Algumas situações concretas:
 
I) Em um edifício com arrumos no sótão, todos os condóminos, sem excepção, contribuem para as despesas de conservação/manutenção e de reparação resultantes, não do uso normal dos lanços de escadas comuns do edifício pelos condóminos que deles se servem, mas de deficiência na construção ou de falta de manutenção desses espaços ou partes comuns;
 
II)  Em um edifício sem arrumos no sótão, apenas os condóminos que fruem dos respectivos lanços, contribuem para as despesas de conservação/manutenção, mas nas despesas de reparação resultantes, não do uso normal das partes comuns do edifício pelos condóminos que delas se servem, mas de deficiência na construção ou de falta de manutenção desses espaços ou partes comuns, são da responsabilidade de todos, mesmo quando não são utilizados por aqueles condóminos;
 
III)  Em um edifício com fracções que tenham saída directa para a via pública (i.e., fracções comerciais e análogas), apenas os condóminos que fruem dos respectivos lanços, contribuem para as despesas de conservação/manutenção, mas nas despesas de reparação resultantes, não do uso normal das partes comuns do edifício pelos condóminos que delas se servem, mas de deficiência na construção ou de falta de manutenção desses espaços ou partes comuns, são da responsabilidade de todos, mesmo quando não são utilizados por aqueles condóminos;
 
Nestas exemplificações, a título meramente ilustrativo, consideram-se despesas de conservação/manutenção a pintura das paredes ou o arranjo de azulejos caídos das paredes ou tijoleiras partidas dos pavimentos; já as despesas de reparação cingem-se por exemplo, ao surgimento de fissuras quer nas paredes ou lanços de escadas...

2/16/2022

Obras sem contrato

De acordo com a noção que nos é dada pelo art. 1207º do CC: "Empreitada é o contrato pelo qual uma das partes se obriga em relação à outra a realizar certa obra, mediante um preço", sendo que este (o contrato de empreitada de obras particulares) pode (mas não deve) ser apenas verbal. Assim, quando, por exemplo, o administrador do condomínio contrata um profissional para efectuar obras de conservação, manutenção ou inovações, ou quando um condómino contrata um profissional para remodelar ou pintar a casa, está este a celebrar com ele um contrato de empreitada, tal como quando vai a uma oficina para reparar o seu automóvel ou contrata com uma engomadoria para passar a sua roupa a ferro.

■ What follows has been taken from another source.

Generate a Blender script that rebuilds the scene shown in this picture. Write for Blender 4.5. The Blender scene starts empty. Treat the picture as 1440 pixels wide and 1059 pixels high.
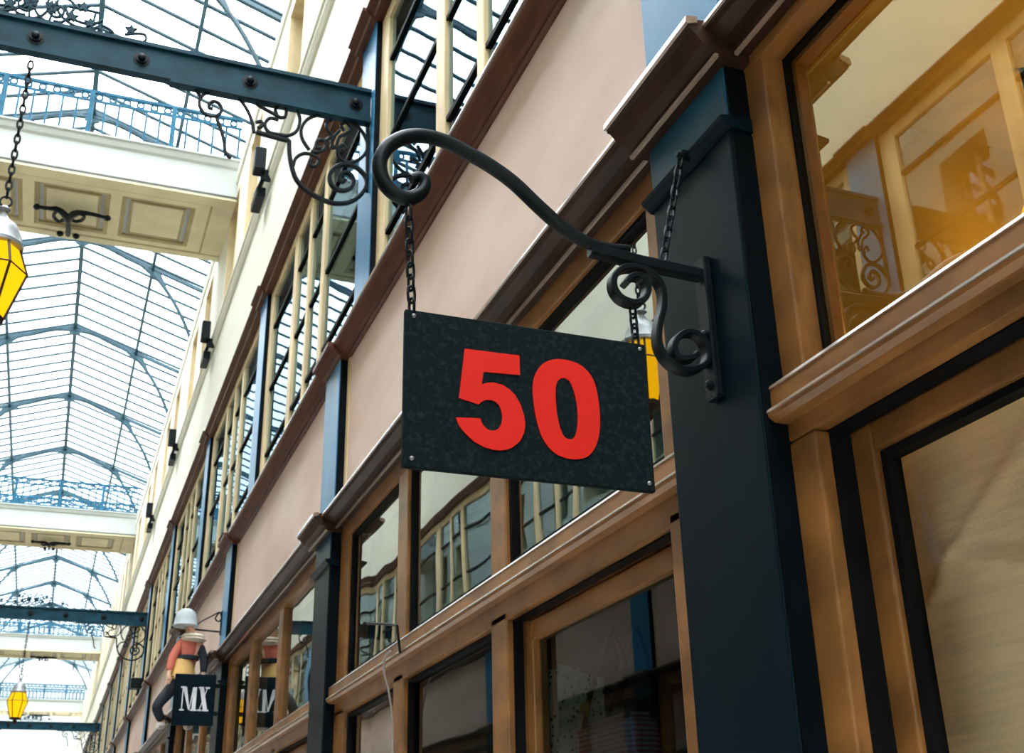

Importa contudo observar que, independentemente da forma do contrato, age com culpa, por violação de disposições legais que se destinam a tutelar interesses públicos (que protegem também certos interesses particulares), o empreiteiro que executa uma obra sem projecto e sem licença, e sem observância das melhores normas da arte de construir, e sem os requisitos necessários para lhe garantir as necessárias condições de segurança e solidez.

Acresce também sublinhar que, não afasta a culpa do empreiteiro a circunstância de este argumentar que se limitou a executar a obra de acordo com a vontade do dono da obra (condómino ou condomínio). De lembrar que, em termos jurídicos o consumidor que celebra um contrato de empreitada é denominado dono da obra e o profissional que executa essa mesma obra é o empreiteiro.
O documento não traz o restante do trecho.